Now, increasing number of women are dropping out of large companies altogether
in order to set up their own smaller businesses where they make the rules.
Mumpreneurs
mirror their dependents' habits, working along school hours and holidays while
still using their creative intelligence, making money and having influence.
It's not easy, but acceptance for this choice and support to make it happen
is beginning to sprout.
Men are already beginning to follow this trend, with more fathers asking for
flexible working arrangements today than women (many of whom give up their jobs
after maternity leave).
Wind
forward and we could be talking about job sharing, shorter working weeks,
longer weekends, and more distributed careers that may only come to fruition in
the 50+ post-children years.
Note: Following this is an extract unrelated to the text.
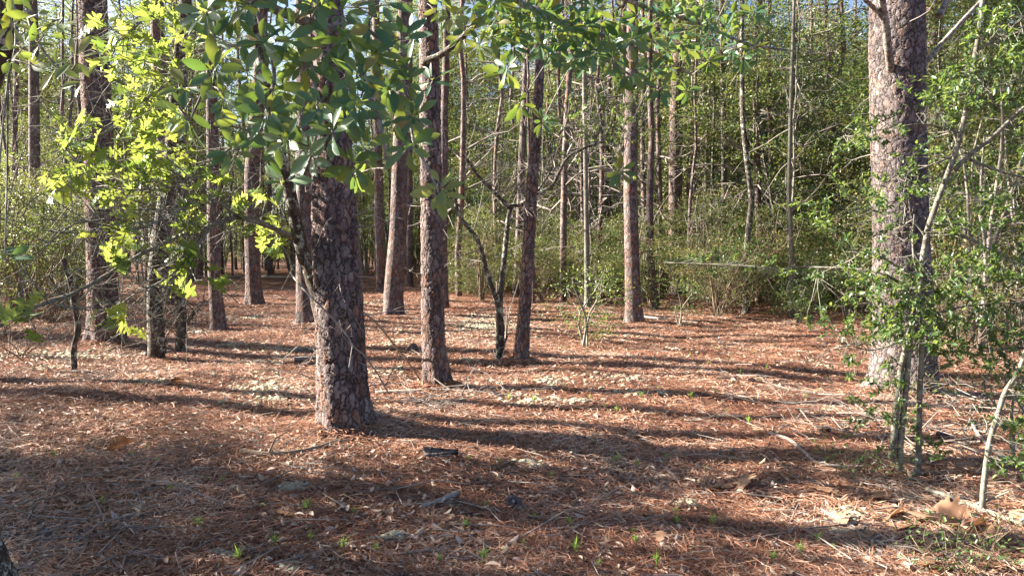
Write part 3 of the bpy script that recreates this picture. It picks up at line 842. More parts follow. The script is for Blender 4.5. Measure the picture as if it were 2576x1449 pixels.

With more time and space to be civic would not
this lead to much happier families and children, richer communities and a more
active democracy?
In
this time of globalised financial crisis, many of our shibboleths are being
challenged, often because we simply have run out of resources. Consumerism
is being defrocked, work is losing its appeal as more years are
expected of us for less reward. And
even growth for growth's sake is sometimes being challenged with the logic of
a steady state economy, wherein quality of
life is being offered as a substitute for quantity of goods owned.
On
this International Women's Day, is it inconceivable that women's need to be
more than one thing in this lifetime, to live a life of relationships both in
the family and in work, might become the 21C model for a successful human life?
No longer homo economic us, but homo - indeed femina - affinitas?